• [Task goal]:
Restate, exactly and only, the lines from the first through the line containing "COL = sc.collection".

--- BEGIN ---

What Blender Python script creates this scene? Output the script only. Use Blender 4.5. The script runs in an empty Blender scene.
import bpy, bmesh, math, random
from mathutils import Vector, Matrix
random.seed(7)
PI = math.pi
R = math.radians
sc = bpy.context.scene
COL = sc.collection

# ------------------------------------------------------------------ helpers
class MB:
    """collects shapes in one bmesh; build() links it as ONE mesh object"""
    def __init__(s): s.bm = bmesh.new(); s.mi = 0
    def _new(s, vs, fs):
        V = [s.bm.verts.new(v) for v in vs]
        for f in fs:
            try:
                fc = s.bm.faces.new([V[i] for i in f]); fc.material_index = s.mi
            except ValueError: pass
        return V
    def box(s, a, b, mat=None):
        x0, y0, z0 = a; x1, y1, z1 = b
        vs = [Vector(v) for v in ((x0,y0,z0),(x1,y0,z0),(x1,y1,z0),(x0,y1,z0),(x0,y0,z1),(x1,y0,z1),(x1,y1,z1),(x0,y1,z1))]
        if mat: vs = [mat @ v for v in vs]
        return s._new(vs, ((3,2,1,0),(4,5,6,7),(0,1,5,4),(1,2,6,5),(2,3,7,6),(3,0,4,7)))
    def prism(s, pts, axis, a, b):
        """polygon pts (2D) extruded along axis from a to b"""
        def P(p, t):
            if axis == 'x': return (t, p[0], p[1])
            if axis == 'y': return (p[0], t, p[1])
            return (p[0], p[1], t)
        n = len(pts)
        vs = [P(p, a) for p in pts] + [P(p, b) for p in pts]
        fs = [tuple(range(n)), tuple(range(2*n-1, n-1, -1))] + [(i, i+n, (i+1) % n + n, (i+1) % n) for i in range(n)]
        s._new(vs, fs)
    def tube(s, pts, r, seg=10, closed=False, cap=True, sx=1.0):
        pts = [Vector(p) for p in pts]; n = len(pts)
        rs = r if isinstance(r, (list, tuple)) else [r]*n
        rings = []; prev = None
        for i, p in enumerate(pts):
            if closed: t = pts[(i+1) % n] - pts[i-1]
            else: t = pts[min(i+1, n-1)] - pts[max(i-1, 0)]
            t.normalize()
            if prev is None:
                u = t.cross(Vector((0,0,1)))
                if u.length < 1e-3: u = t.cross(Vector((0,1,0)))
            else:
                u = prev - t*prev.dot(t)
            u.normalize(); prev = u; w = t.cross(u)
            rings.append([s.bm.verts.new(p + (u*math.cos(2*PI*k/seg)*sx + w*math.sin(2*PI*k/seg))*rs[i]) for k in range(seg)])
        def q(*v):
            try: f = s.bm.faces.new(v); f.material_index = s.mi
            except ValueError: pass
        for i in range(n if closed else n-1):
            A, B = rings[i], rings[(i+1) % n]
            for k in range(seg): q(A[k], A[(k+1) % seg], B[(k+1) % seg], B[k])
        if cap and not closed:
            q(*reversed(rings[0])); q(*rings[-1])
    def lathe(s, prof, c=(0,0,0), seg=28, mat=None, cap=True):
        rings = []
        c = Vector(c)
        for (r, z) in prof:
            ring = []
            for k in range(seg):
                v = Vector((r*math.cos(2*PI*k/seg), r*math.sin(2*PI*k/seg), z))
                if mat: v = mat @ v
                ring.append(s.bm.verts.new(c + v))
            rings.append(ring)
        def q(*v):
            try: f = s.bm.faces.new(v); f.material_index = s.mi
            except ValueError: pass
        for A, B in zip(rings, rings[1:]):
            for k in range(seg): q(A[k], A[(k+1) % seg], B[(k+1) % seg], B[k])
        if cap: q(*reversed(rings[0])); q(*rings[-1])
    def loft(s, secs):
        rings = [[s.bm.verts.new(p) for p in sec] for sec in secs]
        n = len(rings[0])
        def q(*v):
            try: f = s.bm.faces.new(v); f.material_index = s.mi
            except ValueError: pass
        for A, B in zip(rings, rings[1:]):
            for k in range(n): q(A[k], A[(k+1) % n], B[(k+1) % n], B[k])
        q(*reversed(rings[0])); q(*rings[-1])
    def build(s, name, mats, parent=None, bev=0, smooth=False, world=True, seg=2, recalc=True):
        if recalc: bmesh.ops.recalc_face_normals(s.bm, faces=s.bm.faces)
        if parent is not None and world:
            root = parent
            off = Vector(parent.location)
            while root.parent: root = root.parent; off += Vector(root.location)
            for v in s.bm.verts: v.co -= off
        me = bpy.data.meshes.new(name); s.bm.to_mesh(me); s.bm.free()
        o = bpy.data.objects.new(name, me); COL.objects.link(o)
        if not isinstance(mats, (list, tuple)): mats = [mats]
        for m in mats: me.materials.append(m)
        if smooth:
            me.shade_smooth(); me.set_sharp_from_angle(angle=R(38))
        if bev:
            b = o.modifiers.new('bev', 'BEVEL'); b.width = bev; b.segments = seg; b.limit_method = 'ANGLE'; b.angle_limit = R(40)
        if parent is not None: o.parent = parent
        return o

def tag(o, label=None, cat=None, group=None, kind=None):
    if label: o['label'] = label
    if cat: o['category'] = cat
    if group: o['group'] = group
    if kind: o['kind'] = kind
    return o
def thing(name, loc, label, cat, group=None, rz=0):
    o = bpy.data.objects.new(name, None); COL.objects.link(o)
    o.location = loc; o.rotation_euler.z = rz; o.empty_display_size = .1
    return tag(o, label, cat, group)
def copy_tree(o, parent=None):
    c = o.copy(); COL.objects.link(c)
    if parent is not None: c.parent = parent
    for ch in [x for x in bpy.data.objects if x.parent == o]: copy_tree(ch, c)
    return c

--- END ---

• [Correct result]:
What Blender Python script creates this scene? Output the script only. Use Blender 4.5. The script runs in an empty Blender scene.
import bpy, bmesh, math, random
from mathutils import Vector, Matrix
random.seed(7)
PI = math.pi
R = math.radians
sc = bpy.context.scene
COL = sc.collection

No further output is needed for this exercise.